The anti-tribal bloc traces the history of the NPP General Secretary position to the first General Secretary of the party—Agyenim Boateng. He is an Asante from the Ashanti Region. They argue that he starred as General Secretary of the NPP in 1992, where the party contested that year’s elections and lost. He was again the General Secretary of the NPP when the party lost the 1996 elections. 

Agyenim Boateng was succeeded by Daniel Kwaku Botwe of the Akwapim-Anum tribe when the NPP won the 2000 and 2004 elections. Nana Ohene Ntow, also an Akwapim from the Eastern Region then took over the General Secretary of the NPP when the party, then in power contested and lost the 2008 elections. Kwadwo Owusu Afriyie, an Asante, then assumed the General Secretary position of the NPP after, Nana Ohene Ntow. 

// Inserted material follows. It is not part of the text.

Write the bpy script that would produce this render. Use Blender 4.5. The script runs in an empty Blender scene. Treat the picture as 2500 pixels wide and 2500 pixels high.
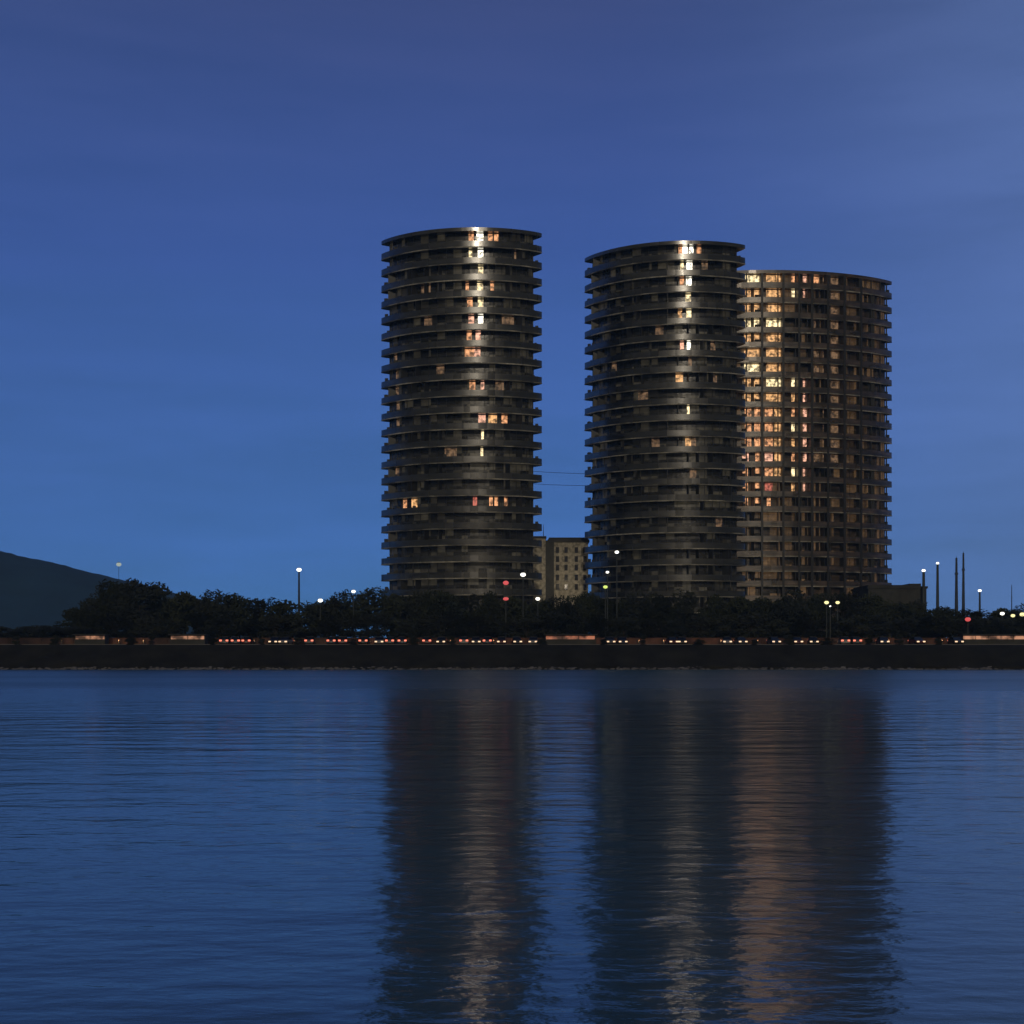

He could not secure the Ghanaian political plume prize for the NPP when the party lost in the 2012 elections. Attempts by Kwabena Agyei Agyepong, an Asante to resuscitate the fortunes of the NPP suffered still-birth. Under Kwabena’s successor, John Boadu, an Assin from the Central Region who operated in an acting General Secretary capacity, the NPP won both the 2016 and 2020 elections. With such obvious chronological events, how well does it serve the NPP to engage in such tribal juggernaut?